**BRIEF**
Take the material below and retype it in full; pictures are left out.

┄┄┄┄┄┄┄┄┄┄

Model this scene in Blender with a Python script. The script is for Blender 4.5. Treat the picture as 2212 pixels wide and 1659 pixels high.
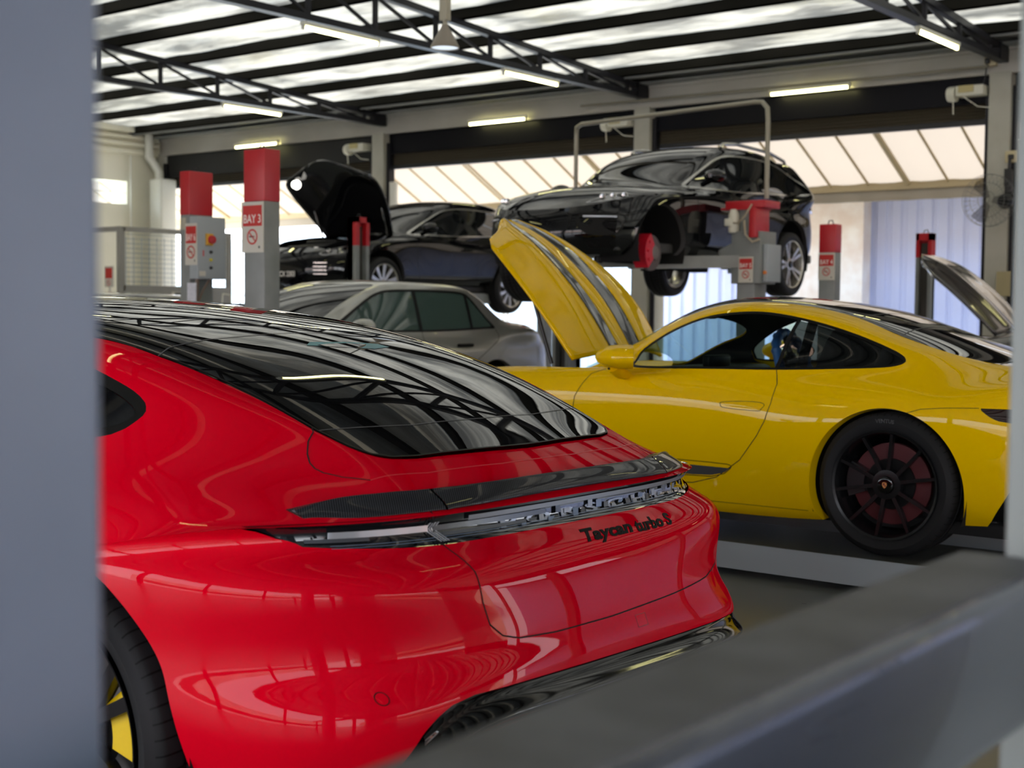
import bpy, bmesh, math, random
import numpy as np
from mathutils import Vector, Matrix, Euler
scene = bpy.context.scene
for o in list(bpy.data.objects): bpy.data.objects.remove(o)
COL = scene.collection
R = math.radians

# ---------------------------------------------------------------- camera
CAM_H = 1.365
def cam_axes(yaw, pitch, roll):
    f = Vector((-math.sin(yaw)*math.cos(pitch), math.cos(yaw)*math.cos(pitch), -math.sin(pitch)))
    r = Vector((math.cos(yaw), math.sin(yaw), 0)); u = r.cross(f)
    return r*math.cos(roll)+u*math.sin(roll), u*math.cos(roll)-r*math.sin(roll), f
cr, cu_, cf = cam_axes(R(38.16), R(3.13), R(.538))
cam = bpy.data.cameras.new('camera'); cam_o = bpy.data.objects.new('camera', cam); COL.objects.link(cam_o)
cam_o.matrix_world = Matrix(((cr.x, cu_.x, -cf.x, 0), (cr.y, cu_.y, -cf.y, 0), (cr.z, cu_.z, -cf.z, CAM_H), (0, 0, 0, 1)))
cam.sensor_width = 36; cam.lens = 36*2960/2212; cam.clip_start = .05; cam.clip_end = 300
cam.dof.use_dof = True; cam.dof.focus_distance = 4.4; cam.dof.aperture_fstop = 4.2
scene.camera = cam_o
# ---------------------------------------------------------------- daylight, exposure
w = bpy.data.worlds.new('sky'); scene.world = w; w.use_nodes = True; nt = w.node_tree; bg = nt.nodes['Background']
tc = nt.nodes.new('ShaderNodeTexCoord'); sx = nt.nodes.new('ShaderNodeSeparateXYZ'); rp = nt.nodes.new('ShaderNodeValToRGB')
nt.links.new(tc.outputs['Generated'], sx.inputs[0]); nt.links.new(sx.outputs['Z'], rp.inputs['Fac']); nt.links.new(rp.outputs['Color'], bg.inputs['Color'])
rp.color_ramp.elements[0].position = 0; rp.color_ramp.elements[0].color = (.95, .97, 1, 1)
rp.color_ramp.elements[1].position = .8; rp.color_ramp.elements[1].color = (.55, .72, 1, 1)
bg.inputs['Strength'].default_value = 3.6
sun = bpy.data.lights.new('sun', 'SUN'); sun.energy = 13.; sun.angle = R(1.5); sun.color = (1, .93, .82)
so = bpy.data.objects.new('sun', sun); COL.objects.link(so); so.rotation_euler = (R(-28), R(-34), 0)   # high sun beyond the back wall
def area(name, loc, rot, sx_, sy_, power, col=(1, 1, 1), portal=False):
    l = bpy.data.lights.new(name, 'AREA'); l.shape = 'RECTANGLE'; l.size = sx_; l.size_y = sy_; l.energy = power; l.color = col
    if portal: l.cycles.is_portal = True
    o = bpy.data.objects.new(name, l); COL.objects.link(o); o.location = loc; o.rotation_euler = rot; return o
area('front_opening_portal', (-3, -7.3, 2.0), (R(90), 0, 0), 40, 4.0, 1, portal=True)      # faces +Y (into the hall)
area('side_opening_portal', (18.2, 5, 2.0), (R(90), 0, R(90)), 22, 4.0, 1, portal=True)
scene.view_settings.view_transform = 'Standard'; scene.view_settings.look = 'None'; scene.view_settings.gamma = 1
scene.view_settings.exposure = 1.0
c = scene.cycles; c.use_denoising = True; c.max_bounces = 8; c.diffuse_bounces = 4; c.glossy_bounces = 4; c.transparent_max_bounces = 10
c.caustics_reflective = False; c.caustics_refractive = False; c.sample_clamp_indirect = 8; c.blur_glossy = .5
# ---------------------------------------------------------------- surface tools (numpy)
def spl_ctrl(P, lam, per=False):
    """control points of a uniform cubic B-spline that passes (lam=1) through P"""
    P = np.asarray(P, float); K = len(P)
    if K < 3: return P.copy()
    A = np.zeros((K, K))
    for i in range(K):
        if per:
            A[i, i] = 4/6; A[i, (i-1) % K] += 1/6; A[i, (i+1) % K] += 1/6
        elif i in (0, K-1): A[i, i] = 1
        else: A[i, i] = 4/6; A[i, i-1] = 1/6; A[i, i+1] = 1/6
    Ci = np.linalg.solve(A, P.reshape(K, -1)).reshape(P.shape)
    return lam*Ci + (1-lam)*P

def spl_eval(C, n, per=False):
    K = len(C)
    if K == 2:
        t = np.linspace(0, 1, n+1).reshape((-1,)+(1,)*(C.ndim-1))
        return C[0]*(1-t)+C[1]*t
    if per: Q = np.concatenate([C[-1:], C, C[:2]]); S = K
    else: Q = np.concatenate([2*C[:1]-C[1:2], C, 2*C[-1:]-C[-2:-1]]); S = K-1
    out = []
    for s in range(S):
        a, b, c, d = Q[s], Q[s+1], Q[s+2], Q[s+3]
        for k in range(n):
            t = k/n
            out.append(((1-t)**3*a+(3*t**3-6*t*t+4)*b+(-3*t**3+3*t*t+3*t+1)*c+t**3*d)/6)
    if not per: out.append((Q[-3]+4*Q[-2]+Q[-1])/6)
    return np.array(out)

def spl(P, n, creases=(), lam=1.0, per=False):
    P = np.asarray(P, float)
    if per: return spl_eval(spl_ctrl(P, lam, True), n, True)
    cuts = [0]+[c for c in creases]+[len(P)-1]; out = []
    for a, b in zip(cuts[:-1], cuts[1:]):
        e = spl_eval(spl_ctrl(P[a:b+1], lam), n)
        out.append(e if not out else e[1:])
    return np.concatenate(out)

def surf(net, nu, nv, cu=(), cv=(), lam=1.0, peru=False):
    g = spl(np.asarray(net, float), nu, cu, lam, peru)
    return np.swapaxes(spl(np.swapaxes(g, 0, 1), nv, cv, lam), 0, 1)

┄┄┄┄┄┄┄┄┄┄

**TASK RESPONSE**
Model this scene in Blender with a Python script. The script is for Blender 4.5. Treat the picture as 2212 pixels wide and 1659 pixels high.
import bpy, bmesh, math, random
import numpy as np
from mathutils import Vector, Matrix, Euler
scene = bpy.context.scene
for o in list(bpy.data.objects): bpy.data.objects.remove(o)
COL = scene.collection
R = math.radians

# ---------------------------------------------------------------- camera
CAM_H = 1.365
def cam_axes(yaw, pitch, roll):
    f = Vector((-math.sin(yaw)*math.cos(pitch), math.cos(yaw)*math.cos(pitch), -math.sin(pitch)))
    r = Vector((math.cos(yaw), math.sin(yaw), 0)); u = r.cross(f)
    return r*math.cos(roll)+u*math.sin(roll), u*math.cos(roll)-r*math.sin(roll), f
cr, cu_, cf = cam_axes(R(38.16), R(3.13), R(.538))
cam = bpy.data.cameras.new('camera'); cam_o = bpy.data.objects.new('camera', cam); COL.objects.link(cam_o)
cam_o.matrix_world = Matrix(((cr.x, cu_.x, -cf.x, 0), (cr.y, cu_.y, -cf.y, 0), (cr.z, cu_.z, -cf.z, CAM_H), (0, 0, 0, 1)))
cam.sensor_width = 36; cam.lens = 36*2960/2212; cam.clip_start = .05; cam.clip_end = 300
cam.dof.use_dof = True; cam.dof.focus_distance = 4.4; cam.dof.aperture_fstop = 4.2
scene.camera = cam_o
# ---------------------------------------------------------------- daylight, exposure
w = bpy.data.worlds.new('sky'); scene.world = w; w.use_nodes = True; nt = w.node_tree; bg = nt.nodes['Background']
tc = nt.nodes.new('ShaderNodeTexCoord'); sx = nt.nodes.new('ShaderNodeSeparateXYZ'); rp = nt.nodes.new('ShaderNodeValToRGB')
nt.links.new(tc.outputs['Generated'], sx.inputs[0]); nt.links.new(sx.outputs['Z'], rp.inputs['Fac']); nt.links.new(rp.outputs['Color'], bg.inputs['Color'])
rp.color_ramp.elements[0].position = 0; rp.color_ramp.elements[0].color = (.95, .97, 1, 1)
rp.color_ramp.elements[1].position = .8; rp.color_ramp.elements[1].color = (.55, .72, 1, 1)
bg.inputs['Strength'].default_value = 3.6
sun = bpy.data.lights.new('sun', 'SUN'); sun.energy = 13.; sun.angle = R(1.5); sun.color = (1, .93, .82)
so = bpy.data.objects.new('sun', sun); COL.objects.link(so); so.rotation_euler = (R(-28), R(-34), 0)   # high sun beyond the back wall
def area(name, loc, rot, sx_, sy_, power, col=(1, 1, 1), portal=False):
    l = bpy.data.lights.new(name, 'AREA'); l.shape = 'RECTANGLE'; l.size = sx_; l.size_y = sy_; l.energy = power; l.color = col
    if portal: l.cycles.is_portal = True
    o = bpy.data.objects.new(name, l); COL.objects.link(o); o.location = loc; o.rotation_euler = rot; return o
area('front_opening_portal', (-3, -7.3, 2.0), (R(90), 0, 0), 40, 4.0, 1, portal=True)      # faces +Y (into the hall)
area('side_opening_portal', (18.2, 5, 2.0), (R(90), 0, R(90)), 22, 4.0, 1, portal=True)
scene.view_settings.view_transform = 'Standard'; scene.view_settings.look = 'None'; scene.view_settings.gamma = 1
scene.view_settings.exposure = 1.0
c = scene.cycles; c.use_denoising = True; c.max_bounces = 8; c.diffuse_bounces = 4; c.glossy_bounces = 4; c.transparent_max_bounces = 10
c.caustics_reflective = False; c.caustics_refractive = False; c.sample_clamp_indirect = 8; c.blur_glossy = .5
# ---------------------------------------------------------------- surface tools (numpy)
def spl_ctrl(P, lam, per=False):
    """control points of a uniform cubic B-spline that passes (lam=1) through P"""
    P = np.asarray(P, float); K = len(P)
    if K < 3: return P.copy()
    A = np.zeros((K, K))
    for i in range(K):
        if per:
            A[i, i] = 4/6; A[i, (i-1) % K] += 1/6; A[i, (i+1) % K] += 1/6
        elif i in (0, K-1): A[i, i] = 1
        else: A[i, i] = 4/6; A[i, i-1] = 1/6; A[i, i+1] = 1/6
    Ci = np.linalg.solve(A, P.reshape(K, -1)).reshape(P.shape)
    return lam*Ci + (1-lam)*P

def spl_eval(C, n, per=False):
    K = len(C)
    if K == 2:
        t = np.linspace(0, 1, n+1).reshape((-1,)+(1,)*(C.ndim-1))
        return C[0]*(1-t)+C[1]*t
    if per: Q = np.concatenate([C[-1:], C, C[:2]]); S = K
    else: Q = np.concatenate([2*C[:1]-C[1:2], C, 2*C[-1:]-C[-2:-1]]); S = K-1
    out = []
    for s in range(S):
        a, b, c, d = Q[s], Q[s+1], Q[s+2], Q[s+3]
        for k in range(n):
            t = k/n
            out.append(((1-t)**3*a+(3*t**3-6*t*t+4)*b+(-3*t**3+3*t*t+3*t+1)*c+t**3*d)/6)
    if not per: out.append((Q[-3]+4*Q[-2]+Q[-1])/6)
    return np.array(out)

def spl(P, n, creases=(), lam=1.0, per=False):
    P = np.asarray(P, float)
    if per: return spl_eval(spl_ctrl(P, lam, True), n, True)
    cuts = [0]+[c for c in creases]+[len(P)-1]; out = []
    for a, b in zip(cuts[:-1], cuts[1:]):
        e = spl_eval(spl_ctrl(P[a:b+1], lam), n)
        out.append(e if not out else e[1:])
    return np.concatenate(out)

def surf(net, nu, nv, cu=(), cv=(), lam=1.0, peru=False):
    g = spl(np.asarray(net, float), nu, cu, lam, peru)
    return np.swapaxes(spl(np.swapaxes(g, 0, 1), nv, cv, lam), 0, 1)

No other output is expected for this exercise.